*Supplied material:*
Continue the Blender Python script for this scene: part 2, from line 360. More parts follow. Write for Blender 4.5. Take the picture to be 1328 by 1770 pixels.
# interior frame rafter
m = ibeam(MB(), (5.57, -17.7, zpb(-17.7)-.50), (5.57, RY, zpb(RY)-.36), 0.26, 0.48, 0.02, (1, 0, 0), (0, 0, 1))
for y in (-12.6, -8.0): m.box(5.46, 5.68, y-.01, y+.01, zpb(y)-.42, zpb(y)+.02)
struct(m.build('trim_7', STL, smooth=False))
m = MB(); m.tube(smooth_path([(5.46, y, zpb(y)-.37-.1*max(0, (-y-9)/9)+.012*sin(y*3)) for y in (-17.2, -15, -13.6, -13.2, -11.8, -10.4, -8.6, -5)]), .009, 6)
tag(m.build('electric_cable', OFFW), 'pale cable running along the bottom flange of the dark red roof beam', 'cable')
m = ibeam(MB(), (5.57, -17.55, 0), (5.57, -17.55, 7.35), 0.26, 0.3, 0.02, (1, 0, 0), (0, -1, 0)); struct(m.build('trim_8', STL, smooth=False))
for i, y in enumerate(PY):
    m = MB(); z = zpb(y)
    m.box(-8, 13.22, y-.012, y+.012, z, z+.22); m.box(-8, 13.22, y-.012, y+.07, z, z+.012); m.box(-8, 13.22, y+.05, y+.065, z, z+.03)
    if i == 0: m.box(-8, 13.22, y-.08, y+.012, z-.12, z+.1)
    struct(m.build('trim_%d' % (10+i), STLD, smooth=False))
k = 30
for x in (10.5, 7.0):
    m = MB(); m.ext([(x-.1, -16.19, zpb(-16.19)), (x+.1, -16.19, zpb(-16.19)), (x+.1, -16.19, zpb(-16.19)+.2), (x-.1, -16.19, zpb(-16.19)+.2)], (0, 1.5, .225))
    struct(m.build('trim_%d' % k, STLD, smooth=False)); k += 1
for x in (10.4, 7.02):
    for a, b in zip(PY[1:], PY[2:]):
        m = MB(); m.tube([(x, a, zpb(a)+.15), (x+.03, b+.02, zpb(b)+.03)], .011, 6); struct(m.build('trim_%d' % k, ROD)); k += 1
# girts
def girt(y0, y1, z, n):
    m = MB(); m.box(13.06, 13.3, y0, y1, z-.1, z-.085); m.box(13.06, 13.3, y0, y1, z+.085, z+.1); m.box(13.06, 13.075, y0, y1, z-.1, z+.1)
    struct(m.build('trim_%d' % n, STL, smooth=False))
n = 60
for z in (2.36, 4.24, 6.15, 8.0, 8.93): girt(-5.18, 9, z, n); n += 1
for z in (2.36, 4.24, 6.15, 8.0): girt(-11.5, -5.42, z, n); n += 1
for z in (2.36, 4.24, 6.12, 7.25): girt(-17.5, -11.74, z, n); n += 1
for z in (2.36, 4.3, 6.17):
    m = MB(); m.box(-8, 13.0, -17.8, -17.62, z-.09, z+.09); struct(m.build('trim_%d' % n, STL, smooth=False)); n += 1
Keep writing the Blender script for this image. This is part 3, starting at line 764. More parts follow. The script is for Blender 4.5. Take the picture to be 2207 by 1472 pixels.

*Task:*
Exactly as written, please output every entry.

*Result of this task:*
Continue the Blender Python script for this scene: part 2, from line 360. More parts follow. Write for Blender 4.5. Take the picture to be 1328 by 1770 pixels.
# interior frame rafter
m = ibeam(MB(), (5.57, -17.7, zpb(-17.7)-.50), (5.57, RY, zpb(RY)-.36), 0.26, 0.48, 0.02, (1, 0, 0), (0, 0, 1))
for y in (-12.6, -8.0): m.box(5.46, 5.68, y-.01, y+.01, zpb(y)-.42, zpb(y)+.02)
struct(m.build('trim_7', STL, smooth=False))
m = MB(); m.tube(smooth_path([(5.46, y, zpb(y)-.37-.1*max(0, (-y-9)/9)+.012*sin(y*3)) for y in (-17.2, -15, -13.6, -13.2, -11.8, -10.4, -8.6, -5)]), .009, 6)
tag(m.build('electric_cable', OFFW), 'pale cable running along the bottom flange of the dark red roof beam', 'cable')
m = ibeam(MB(), (5.57, -17.55, 0), (5.57, -17.55, 7.35), 0.26, 0.3, 0.02, (1, 0, 0), (0, -1, 0)); struct(m.build('trim_8', STL, smooth=False))
for i, y in enumerate(PY):
    m = MB(); z = zpb(y)
    m.box(-8, 13.22, y-.012, y+.012, z, z+.22); m.box(-8, 13.22, y-.012, y+.07, z, z+.012); m.box(-8, 13.22, y+.05, y+.065, z, z+.03)
    if i == 0: m.box(-8, 13.22, y-.08, y+.012, z-.12, z+.1)
    struct(m.build('trim_%d' % (10+i), STLD, smooth=False))
k = 30
for x in (10.5, 7.0):
    m = MB(); m.ext([(x-.1, -16.19, zpb(-16.19)), (x+.1, -16.19, zpb(-16.19)), (x+.1, -16.19, zpb(-16.19)+.2), (x-.1, -16.19, zpb(-16.19)+.2)], (0, 1.5, .225))
    struct(m.build('trim_%d' % k, STLD, smooth=False)); k += 1
for x in (10.4, 7.02):
    for a, b in zip(PY[1:], PY[2:]):
        m = MB(); m.tube([(x, a, zpb(a)+.15), (x+.03, b+.02, zpb(b)+.03)], .011, 6); struct(m.build('trim_%d' % k, ROD)); k += 1
# girts
def girt(y0, y1, z, n):
    m = MB(); m.box(13.06, 13.3, y0, y1, z-.1, z-.085); m.box(13.06, 13.3, y0, y1, z+.085, z+.1); m.box(13.06, 13.075, y0, y1, z-.1, z+.1)
    struct(m.build('trim_%d' % n, STL, smooth=False))
n = 60
for z in (2.36, 4.24, 6.15, 8.0, 8.93): girt(-5.18, 9, z, n); n += 1
for z in (2.36, 4.24, 6.15, 8.0): girt(-11.5, -5.42, z, n); n += 1
for z in (2.36, 4.24, 6.12, 7.25): girt(-17.5, -11.74, z, n); n += 1
for z in (2.36, 4.3, 6.17):
    m = MB(); m.box(-8, 13.0, -17.8, -17.62, z-.09, z+.09); struct(m.build('trim_%d' % n, STL, smooth=False)); n += 1
Keep writing the Blender script for this image. This is part 3, starting at line 764. More parts follow. The script is for Blender 4.5. Take the picture to be 2207 by 1472 pixels.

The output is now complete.